All this to read a diskette written less than 20 years ago. And yet there were many other formats that came before the Mac. Just be thankful you're not trying to read the long-dead 8-inch floppy format — or even that of Apple's Lisa. Some models of that short-lived machine used a type of disk that no other manufacturer has ever supported.
But, for the sake of argument, let's assume that you could read the data from the disk. What format would it be in? A Word document? A JPEG image? An MP3? One company called Octavo, founded by John Warnock, even offers digitized editions of rare books in PDF form. (Not surprising, considering Warnock's other company, Adobe, invented it.)
Yet while they may be useful and currently popular, none of these formats even existed when the Mac was first introduced. If our document was created using discontinued software, there's no guarantee that any current application would support its file format.
So how do we get around this problem?
Project Gutenberg, which is dedicated to digitizing written documents, has opted for a conservative approach. All project documents are encoded as plain ASCII text. ASCII is a comparatively venerable format that was invented in the 1960s.
But even this solution has its problems. Most notably, as an American invention, ASCII isn't particularly useful for representing languages other than English. One emerging standard that addresses this issue is Unicode, which supports a wider range of characters — but is barely 10 years old.
No matter what format is used, text is never stored digitally as letters and characters, the way it's recorded in ink on paper. It must be converted to binary representation, which must then be decoded and displayed before the document can be viewed. None of these translation schemes has stood the test of time to compare with plain old paper. In fact, all of them were invented in the last quarter of the past century.
This isn't to suggest that we should return to paper and forget digital media. In fact, Baker doesn't argue against the use of microfilm in his book. He argues that libraries should create film copies of documents while preserving the originals.
Yet what about cases where no printed original exists?

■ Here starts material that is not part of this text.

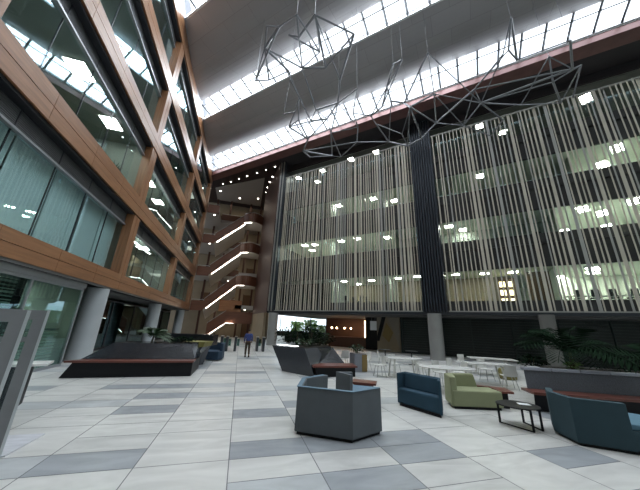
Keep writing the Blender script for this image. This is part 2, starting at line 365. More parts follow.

So much of our documentation today exists solely in electronic form. Consider how email has replaced the handwritten letter for personal correspondence. While Ken Burns was able to create his television documentaries of American history by studying letters written over the past two centuries, today's electronic letters often leave no trace of their passing. Once read, the documents are often discarded, or else meet their ends when our hard drives get reformatted.
What about Web sites? Surely there exists no better cultural record of the last few years of the 20th century. And yet very little of the content on current Web sites ever existed in print. Personal home pages, chat rooms, discussion boards and blogs all trust their content to digital media.
Even those much-maligned databases corporations use to track consumer purchasing patterns would be a goldmine to historians of the future. But what will become of them once the plug is pulled on the machines that house them? Will there be any record of the data gathered?
And what of electronic music? A hundred years from now, will historians have access to a mechanism to play tunes that have never existed other than as digitally recorded tracks?
The New York Times doesn't seem to think so. In its recent time capsule project, it stored audio recordings on a phonograph record made of solid nickel. And written works were recorded on acid-free paper.
Journalists are fond of referring to this as the Information Age. But what will become of the information once the age has ended? Has our information technology produced nothing more than a record that's destined to vanish into dust, even more surely than the piles of moldering pages that librarians once insisted be scanned onto microfilm?